Request »
Restate the whole of the material. Keep every word, and drop the pictures.

Stored data »
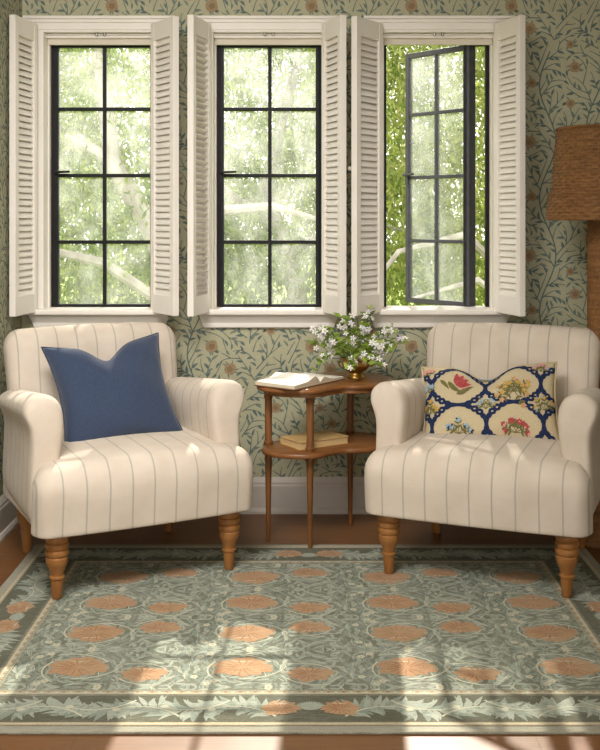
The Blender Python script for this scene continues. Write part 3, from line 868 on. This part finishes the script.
pw = dict(W=0.525, H=0.338, Tk=0.070, chop=0.060, pin=0.06)
pc = cushion(**pw)
def emb():
    r = random.Random(8)
    def put(polys, mi, k):
        for p in polys:
            q = [(max(-0.985, min(0.985, u / (pw['W'] / 2))), max(-0.985, min(0.985, v / (pw['H'] / 2)))) for u, v in p]
            vs = []
            for u, v in q:
                a = cushion_point(u, v, 1, **pw); b = cushion_point(min(u + 0.01, 1), v, 1, **pw); c = cushion_point(u, min(v + 0.01, 1), 1, **pw)
                nn = (b - a).cross(c - a)
                nn = nn.normalized() if nn.length > 1e-9 else Vector((0, -1, 0))
                if nn.y > 0: nn = -nn
                vs.append(a + nn * 0.0007 * k)
            pc.add(vs, [tuple(range(len(vs)))], mi)
    def rope(cx, cy, rx, ry):
        N = 96
        for ph in (0, PI):
            c = []
            for i in range(N + 1):
                a = 2 * PI * i / N; near = abs(math.sin(2 * a))               # plain at the joints, knotted on the diagonals
                w = 0.0105 * math.sin(a * 12 + ph) * near ** 2
                sq = 1.0
                c.append((cx + (rx * sq + w) * math.cos(a), cy + (ry * sq + w) * math.sin(a)))
            put(ribbon(c, [0.0112] * (N + 1)), 1, 2)
    def spray(cx, cy, mi, n, sc, mi2=None):
        for k in range(n):
            a = PI / 2 + (k - (n - 1) / 2) * 0.62 + r.uniform(-.15, .15); ln = sc * r.uniform(0.7, 1.1)
            c, hd = curve(cx, cy - sc * 0.55, a, ln, r.uniform(-8, 8), r.uniform(-14, 14), 7)
            put(ribbon(c, [0.0028] * 8), 2, 2)
            for j in (3, 5):
                for sd in (1, -1): put(leaf(c[j][0], c[j][1], hd[j] + sd * 0.8, 0.019, 0.0075, sd * 0.5, 4), 2, 3)
            for q in range(5):
                aa = q * 2 * PI / 5; put(leaf(c[-1][0], c[-1][1], aa, 0.0125, 0.009, 0.2, 4), mi if (k + q) % 4 else (mi2 or mi), 4)
    for cx in (-0.327, -0.115, 0.097, 0.309):
        for cy in (0.062, -0.103): rope(cx, cy, 0.104, 0.081)
    x, y = -0.110, 0.062                                      # one large red tulip with broad leaves
    for k in range(8): put(leaf(x - 0.010, y - 0.002, -0.1 + k * 0.22, 0.060, 0.024, 0.2, 6), 3 if k % 2 else 6, 3 + k % 2)
    for lx, ly, a, ln, w, cu in ((-0.040, 0.016, -1.1, 0.072, 0.020, 0.9), (-0.010, -0.036, 0.2, 0.06, 0.018, 0.9), (-0.075, 0.026, -0.7, 0.058, 0.015, -0.4), (0.02, -0.03, 0.9, 0.05, 0.012, -0.5)):
        put(leaf(x + lx, y + ly, a, ln, w, cu, 7), 2, 4)
    spray(0.097, 0.066, 4, 9, 0.066, 6); spray(0.097, 0.046, 4, 6, 0.045)
    spray(-0.115, -0.105, 5, 5, 0.050, 1); spray(0.097, -0.105, 3, 6, 0.054, 6); spray(0.105, -0.10, 3, 4, 0.035)
    spray(-0.009, -0.02, 5, 4, 0.042, 4); spray(-0.232, -0.02, 4, 5, 0.048); spray(0.215, -0.02, 4, 5, 0.048, 5)
    spray(0.205, 0.135, 6, 4, 0.036, 5); spray(-0.009, 0.138, 5, 3, 0.03); spray(-0.232, 0.135, 6, 3, 0.03); spray(-0.235, 0.06, 5, 3, 0.03)
emb()
M['emb_pink'] = noisy('embroidery_pink', (206, 138, 130), (222, 168, 156), 160, 0.85, 0.15)
lp = pc.build('lumbar_cushion', [M['linen'], M['emb_navy'], M['emb_green'], M['emb_red'], M['emb_gold'], M['emb_blue'], M['emb_pink']], angle=180)
piping(rad=0.0042, **pw).build('piping', M['linen'], lp, angle=180)
tag(lp, 'oblong linen cushion embroidered with navy ropes and flowers', 'cushion')
on_chair(lp, ch2, -0.026, 0.078, 0.566, math.radians(33), math.radians(-5), math.radians(6))

# ------------------------------------------------------------------ side table
def smooth_outline(pts, n=6):
    out = []; m = len(pts)
    for i in range(m):
        p0, p1, p2, p3 = (Vector(pts[(i + k - 1) % m]) for k in range(4))
        for s in range(n):
            t = s / n
            out.append(tuple(0.5 * ((2 * p1) + (p2 - p0) * t + (2 * p0 - 5 * p1 + 4 * p2 - p3) * t * t + (3 * p1 - p0 - 3 * p2 + p3) * t ** 3)))
    return out
TX, TY, TZ = 0.08, 4.22, 0.64
outl = [(-0.195, 4.10), (-0.16, 4.03), (-0.09, 3.992), (-0.01, 3.978), (0.05, 3.995), (0.10, 4.045), (0.15, 4.085), (0.21, 4.09), (0.28, 4.11), (0.34, 4.18), (0.355, 4.27), (0.325, 4.36), (0.25, 4.43), (0.16, 4.445), (0.06, 4.41), (-0.04, 4.345), (-0.12, 4.27), (-0.175, 4.19)]
outl = [(x - TX, y - TY) for x, y in outl]
tb = tag(empty('side_table', (TX, TY, 0)), 'kidney shaped two tier wooden side table on slim legs between the armchairs', 'table')
so = smooth_outline(outl)
MB().extrude(so, TZ - 0.020, TZ, r=0.008).build('tabletop', M['table_wood'], tb, angle=60)
MB().extrude([(x * 0.90, y * 0.90) for x, y in so], TZ - 0.036, TZ - 0.018).build('apron', M['table_wood'], tb, angle=60)
MB().extrude([(x * 0.93, y * 0.93) for x, y in so], 0.366, 0.388, r=0.007).build('shelf', M['table_wood'], tb, angle=60)
tlegs = [(-0.151, 4.175), (0.016, 4.055), (0.187, 4.39), (0.300, 4.245)]
for lx, ly in tlegs:
    b = RT if ly < RY + RD / 2 else 0.0
    p = [(0.0, b), (0.0072, b), (0.0085, b + 0.006), (0.0125, 0.27), (0.0150, 0.335), (0.0150, 0.348), (0.0185, 0.352), (0.0185, 0.362), (0.0165, 0.366), (0.0165, 0.388), (0.0185, 0.392), (0.0185, 0.400), (0.0150, 0.404),
         (0.0140, 0.42), (0.0145, 0.50), (0.0150, 0.565), (0.0150, 0.572), (0.0185, 0.577), (0.0185, 0.584), (0.016, 0.588), (0.0205, 0.598), (0.0215, 0.606), (0.0215, 0.622)]
    MB().lathe(p, 16, (lx - TX, ly - TY, 0)).build('leg', M['tleg_wood'], tb, angle=35)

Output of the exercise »
The Blender Python script for this scene continues. Write part 3, from line 868 on. This part finishes the script.
pw = dict(W=0.525, H=0.338, Tk=0.070, chop=0.060, pin=0.06)
pc = cushion(**pw)
def emb():
    r = random.Random(8)
    def put(polys, mi, k):
        for p in polys:
            q = [(max(-0.985, min(0.985, u / (pw['W'] / 2))), max(-0.985, min(0.985, v / (pw['H'] / 2)))) for u, v in p]
            vs = []
            for u, v in q:
                a = cushion_point(u, v, 1, **pw); b = cushion_point(min(u + 0.01, 1), v, 1, **pw); c = cushion_point(u, min(v + 0.01, 1), 1, **pw)
                nn = (b - a).cross(c - a)
                nn = nn.normalized() if nn.length > 1e-9 else Vector((0, -1, 0))
                if nn.y > 0: nn = -nn
                vs.append(a + nn * 0.0007 * k)
            pc.add(vs, [tuple(range(len(vs)))], mi)
    def rope(cx, cy, rx, ry):
        N = 96
        for ph in (0, PI):
            c = []
            for i in range(N + 1):
                a = 2 * PI * i / N; near = abs(math.sin(2 * a))               # plain at the joints, knotted on the diagonals
                w = 0.0105 * math.sin(a * 12 + ph) * near ** 2
                sq = 1.0
                c.append((cx + (rx * sq + w) * math.cos(a), cy + (ry * sq + w) * math.sin(a)))
            put(ribbon(c, [0.0112] * (N + 1)), 1, 2)
    def spray(cx, cy, mi, n, sc, mi2=None):
        for k in range(n):
            a = PI / 2 + (k - (n - 1) / 2) * 0.62 + r.uniform(-.15, .15); ln = sc * r.uniform(0.7, 1.1)
            c, hd = curve(cx, cy - sc * 0.55, a, ln, r.uniform(-8, 8), r.uniform(-14, 14), 7)
            put(ribbon(c, [0.0028] * 8), 2, 2)
            for j in (3, 5):
                for sd in (1, -1): put(leaf(c[j][0], c[j][1], hd[j] + sd * 0.8, 0.019, 0.0075, sd * 0.5, 4), 2, 3)
            for q in range(5):
                aa = q * 2 * PI / 5; put(leaf(c[-1][0], c[-1][1], aa, 0.0125, 0.009, 0.2, 4), mi if (k + q) % 4 else (mi2 or mi), 4)
    for cx in (-0.327, -0.115, 0.097, 0.309):
        for cy in (0.062, -0.103): rope(cx, cy, 0.104, 0.081)
    x, y = -0.110, 0.062                                      # one large red tulip with broad leaves
    for k in range(8): put(leaf(x - 0.010, y - 0.002, -0.1 + k * 0.22, 0.060, 0.024, 0.2, 6), 3 if k % 2 else 6, 3 + k % 2)
    for lx, ly, a, ln, w, cu in ((-0.040, 0.016, -1.1, 0.072, 0.020, 0.9), (-0.010, -0.036, 0.2, 0.06, 0.018, 0.9), (-0.075, 0.026, -0.7, 0.058, 0.015, -0.4), (0.02, -0.03, 0.9, 0.05, 0.012, -0.5)):
        put(leaf(x + lx, y + ly, a, ln, w, cu, 7), 2, 4)
    spray(0.097, 0.066, 4, 9, 0.066, 6); spray(0.097, 0.046, 4, 6, 0.045)
    spray(-0.115, -0.105, 5, 5, 0.050, 1); spray(0.097, -0.105, 3, 6, 0.054, 6); spray(0.105, -0.10, 3, 4, 0.035)
    spray(-0.009, -0.02, 5, 4, 0.042, 4); spray(-0.232, -0.02, 4, 5, 0.048); spray(0.215, -0.02, 4, 5, 0.048, 5)
    spray(0.205, 0.135, 6, 4, 0.036, 5); spray(-0.009, 0.138, 5, 3, 0.03); spray(-0.232, 0.135, 6, 3, 0.03); spray(-0.235, 0.06, 5, 3, 0.03)
emb()
M['emb_pink'] = noisy('embroidery_pink', (206, 138, 130), (222, 168, 156), 160, 0.85, 0.15)
lp = pc.build('lumbar_cushion', [M['linen'], M['emb_navy'], M['emb_green'], M['emb_red'], M['emb_gold'], M['emb_blue'], M['emb_pink']], angle=180)
piping(rad=0.0042, **pw).build('piping', M['linen'], lp, angle=180)
tag(lp, 'oblong linen cushion embroidered with navy ropes and flowers', 'cushion')
on_chair(lp, ch2, -0.026, 0.078, 0.566, math.radians(33), math.radians(-5), math.radians(6))

# ------------------------------------------------------------------ side table
def smooth_outline(pts, n=6):
    out = []; m = len(pts)
    for i in range(m):
        p0, p1, p2, p3 = (Vector(pts[(i + k - 1) % m]) for k in range(4))
        for s in range(n):
            t = s / n
            out.append(tuple(0.5 * ((2 * p1) + (p2 - p0) * t + (2 * p0 - 5 * p1 + 4 * p2 - p3) * t * t + (3 * p1 - p0 - 3 * p2 + p3) * t ** 3)))
    return out
TX, TY, TZ = 0.08, 4.22, 0.64
outl = [(-0.195, 4.10), (-0.16, 4.03), (-0.09, 3.992), (-0.01, 3.978), (0.05, 3.995), (0.10, 4.045), (0.15, 4.085), (0.21, 4.09), (0.28, 4.11), (0.34, 4.18), (0.355, 4.27), (0.325, 4.36), (0.25, 4.43), (0.16, 4.445), (0.06, 4.41), (-0.04, 4.345), (-0.12, 4.27), (-0.175, 4.19)]
outl = [(x - TX, y - TY) for x, y in outl]
tb = tag(empty('side_table', (TX, TY, 0)), 'kidney shaped two tier wooden side table on slim legs between the armchairs', 'table')
so = smooth_outline(outl)
MB().extrude(so, TZ - 0.020, TZ, r=0.008).build('tabletop', M['table_wood'], tb, angle=60)
MB().extrude([(x * 0.90, y * 0.90) for x, y in so], TZ - 0.036, TZ - 0.018).build('apron', M['table_wood'], tb, angle=60)
MB().extrude([(x * 0.93, y * 0.93) for x, y in so], 0.366, 0.388, r=0.007).build('shelf', M['table_wood'], tb, angle=60)
tlegs = [(-0.151, 4.175), (0.016, 4.055), (0.187, 4.39), (0.300, 4.245)]
for lx, ly in tlegs:
    b = RT if ly < RY + RD / 2 else 0.0
    p = [(0.0, b), (0.0072, b), (0.0085, b + 0.006), (0.0125, 0.27), (0.0150, 0.335), (0.0150, 0.348), (0.0185, 0.352), (0.0185, 0.362), (0.0165, 0.366), (0.0165, 0.388), (0.0185, 0.392), (0.0185, 0.400), (0.0150, 0.404),
         (0.0140, 0.42), (0.0145, 0.50), (0.0150, 0.565), (0.0150, 0.572), (0.0185, 0.577), (0.0185, 0.584), (0.016, 0.588), (0.0205, 0.598), (0.0215, 0.606), (0.0215, 0.622)]
    MB().lathe(p, 16, (lx - TX, ly - TY, 0)).build('leg', M['tleg_wood'], tb, angle=35)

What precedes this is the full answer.